TASK OBJECTIVE →
Copy exactly the lines from the start of the data below through the one that carries "SC.camera = cam", and only those.

───

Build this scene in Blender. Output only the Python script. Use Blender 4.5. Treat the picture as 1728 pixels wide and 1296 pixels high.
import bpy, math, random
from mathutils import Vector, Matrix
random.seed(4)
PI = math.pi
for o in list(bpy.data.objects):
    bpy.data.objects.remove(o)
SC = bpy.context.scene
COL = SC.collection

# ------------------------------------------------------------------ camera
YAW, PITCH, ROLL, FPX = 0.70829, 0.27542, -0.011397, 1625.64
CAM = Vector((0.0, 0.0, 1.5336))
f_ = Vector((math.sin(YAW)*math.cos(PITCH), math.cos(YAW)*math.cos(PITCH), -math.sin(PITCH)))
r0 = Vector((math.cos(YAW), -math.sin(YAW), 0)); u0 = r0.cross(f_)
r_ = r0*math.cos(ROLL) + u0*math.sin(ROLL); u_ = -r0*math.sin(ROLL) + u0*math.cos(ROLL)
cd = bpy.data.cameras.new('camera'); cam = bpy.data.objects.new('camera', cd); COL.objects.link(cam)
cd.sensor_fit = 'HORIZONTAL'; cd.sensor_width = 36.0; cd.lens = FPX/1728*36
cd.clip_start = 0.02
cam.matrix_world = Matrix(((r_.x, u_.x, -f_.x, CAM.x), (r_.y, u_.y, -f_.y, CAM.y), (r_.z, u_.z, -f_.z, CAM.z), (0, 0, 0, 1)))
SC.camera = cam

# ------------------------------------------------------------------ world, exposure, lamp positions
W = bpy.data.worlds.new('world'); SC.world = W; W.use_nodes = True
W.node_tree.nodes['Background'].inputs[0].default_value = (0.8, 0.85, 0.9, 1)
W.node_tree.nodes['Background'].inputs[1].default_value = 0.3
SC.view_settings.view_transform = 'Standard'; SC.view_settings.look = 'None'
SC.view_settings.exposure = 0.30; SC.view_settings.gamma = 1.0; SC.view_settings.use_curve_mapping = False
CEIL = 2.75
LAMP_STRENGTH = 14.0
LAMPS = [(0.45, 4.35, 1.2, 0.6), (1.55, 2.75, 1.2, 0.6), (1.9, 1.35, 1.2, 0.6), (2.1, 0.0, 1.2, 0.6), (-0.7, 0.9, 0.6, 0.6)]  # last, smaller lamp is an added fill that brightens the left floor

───

WRITTEN SOLUTION →
Build this scene in Blender. Output only the Python script. Use Blender 4.5. Treat the picture as 1728 pixels wide and 1296 pixels high.
import bpy, math, random
from mathutils import Vector, Matrix
random.seed(4)
PI = math.pi
for o in list(bpy.data.objects):
    bpy.data.objects.remove(o)
SC = bpy.context.scene
COL = SC.collection

# ------------------------------------------------------------------ camera
YAW, PITCH, ROLL, FPX = 0.70829, 0.27542, -0.011397, 1625.64
CAM = Vector((0.0, 0.0, 1.5336))
f_ = Vector((math.sin(YAW)*math.cos(PITCH), math.cos(YAW)*math.cos(PITCH), -math.sin(PITCH)))
r0 = Vector((math.cos(YAW), -math.sin(YAW), 0)); u0 = r0.cross(f_)
r_ = r0*math.cos(ROLL) + u0*math.sin(ROLL); u_ = -r0*math.sin(ROLL) + u0*math.cos(ROLL)
cd = bpy.data.cameras.new('camera'); cam = bpy.data.objects.new('camera', cd); COL.objects.link(cam)
cd.sensor_fit = 'HORIZONTAL'; cd.sensor_width = 36.0; cd.lens = FPX/1728*36
cd.clip_start = 0.02
cam.matrix_world = Matrix(((r_.x, u_.x, -f_.x, CAM.x), (r_.y, u_.y, -f_.y, CAM.y), (r_.z, u_.z, -f_.z, CAM.z), (0, 0, 0, 1)))
SC.camera = cam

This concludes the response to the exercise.